No wonder the French public authorities took umbrage at this splendid intervention. What one needs to understand about the French cultural authorities in particular, but about cultural authorities in general, is that they believe, above all, that cultural enterprises, whether contemporary or concerned with the patrimoine, are only validated by the intervention and support of public money. The cheeky intervention of some freelance clock restorers is quite outrageous, of course; but the authorities are, deep down, as suspicious of any kind of independent aesthetic enterprise.
I say this having endured a day-long conference last week, organised by the Franco-British Council, on the subject of the future of culture, and attended mostly by public officials from both countries. The British side at least seemed to acknowledge the limits of publicly funded culture, or to understand that there might conceivably be cultural forms that the market might happily support.
The French, almost without exception, seemed to have absolutely no notion of any kind of cultural experience which somebody might produce independently and put up for sale in the market. Listening to much of this was an experience of rare, undiluted fatuity, and it was with some incredulity that I learnt of publicly subsidised rock festivals and hip-hop performers.

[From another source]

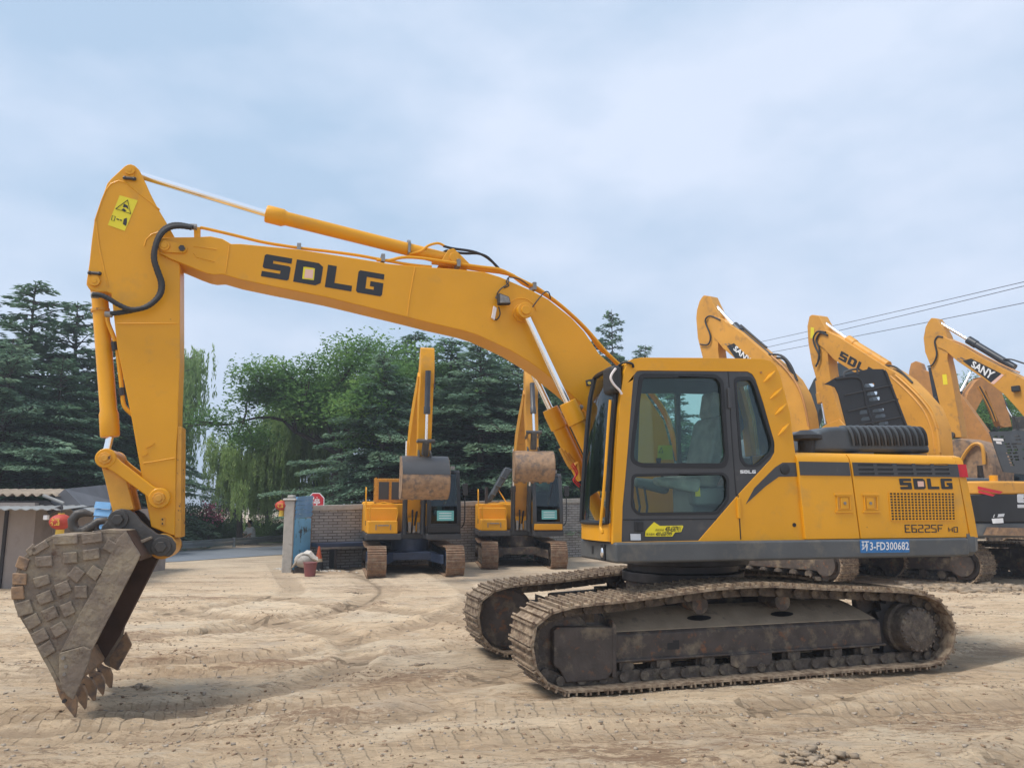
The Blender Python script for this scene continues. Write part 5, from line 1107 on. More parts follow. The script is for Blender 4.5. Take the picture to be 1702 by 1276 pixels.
mat('gate_panel', (.16, .42, .66), .55, var=.15, vscale=2, col2=(.04, .06, .07), c2lo=.55, c2hi=.62, c2scale=2.6, col3=(.6, .55, .08), c3lo=.60, c3hi=.66, c3scale=1.4)
m = MB(); m.box(0, wg * .97, -.02, .02, .05, zm_); m.build('panel', 'gate_panel', gate, smooth=False)
m = MB(); m.box(wg * .97, wg, -.03, .03, .02, zt_ + .02); m.build('frame', 'bucket_rust', gate)
# lanterns
def lantern(name, c, r, lab, sz=.72, tail=.14):
    o = empty(name, tuple(c), 0, label=lab, cat='lantern'); m = MB(); n = 20; prof = [(math.sin(math.pi * i / 8) , math.cos(math.pi * i / 8)) for i in range(9)]
    vs = []; fs = []
    for i, (a, b) in enumerate(prof):
        for k in range(n): an = 2 * math.pi * k / n; rr_ = r * max(a, .25) * (1 if k % 2 else .97); vs.append((rr_ * math.cos(an), rr_ * math.sin(an), r * sz * b))
    for i in range(8):
        for k in range(n): fs.append((i * n + k, i * n + (k + 1) % n, (i + 1) * n + (k + 1) % n, (i + 1) * n + k))
    m.add(vs, fs); m.build('shade', 'lantern_red', o)
    m = MB(); m.cyl((0, 0, r * sz * .95), (0, 0, r * sz * 1.1), r * .28, 14); m.build('cap', 'lantern_gold', o)
    m = MB(); m.cyl((0, 0, -r * sz * .95), (0, 0, -r * sz * 1.0 - tail), r * .36, 14, r * .38); m.build('tassel', 'lantern_gold', o)
    m = MB(); m.cyl((0, 0, r * sz * 1.1), (0, 0, r * sz * 1.1 + .15), .01, 6); m.build('hanger', 'wire', o)
    P, f_ = textmesh('福', .0); q = [(-r * .42, -r * .93, -r * .32), (r * .42, -r * .93, -r * .32), (r * .42, -r * .93, r * .36), (-r * .42, -r * .93, r * .36)]
    decal3('character', (P, f_), q, 'lantern_gold', o); return o
lantern('lantern', at(101, 867, 14.6), .20, 'faded red festival lantern hanging under the shed awning')
lantern('lantern', at(468.5, 840, 19.5), .17, 'faded red lantern on the side of the concrete gate post')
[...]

Whether any of this public largesse is at all likely to lead to an increase in the quality of the work produced is not something which interests administrators greatly. I mean: French policy has, since Malraux, poured untold sums into contemporary music and funded writers more or less directly. Who among us could name a French composer younger than Boulez, or any living French poet at all? No one can have any doubt that artists in receipt of public funds are robbed of a crucial element of debate with an audience. All artists of any integrity long for the guerrilla freedom which the Untergunther have so spectacularly indulged; a freedom compatible with the capitalist production, but not at all with approval through public committee.
In the particular case of historical monuments, we know perfectly well that the worst case is to be run by the state. In that case, splendid Flemish paintings have a knack of ending up being used as dartboards, as in a story from an ex-young offenders' institution last week. Historic clocks rust up and are left to rust. The next best is to fall under the control of a private but quasi-governmental organisation like the National Trust, still retaining a fatal hint of the official. The best of all, though, is almost always to be run by an individual with enterprise and flair; the liveliest country houses in England are, invariably, those such as Chatsworth, still in private hands.
What the administrators of these public properties entirely lack is a sense of the creative spirit. If they ever gave the matter any thought, they would probably consider a man like Soufflot, who built the Pantheon, a man much like them, an official before his time. They are wrong. They were violent and passionate men, and I have no doubt, would now be up in the secret hideaways of the Untergunther, mending and meticulously restoring against the best wishes of the state.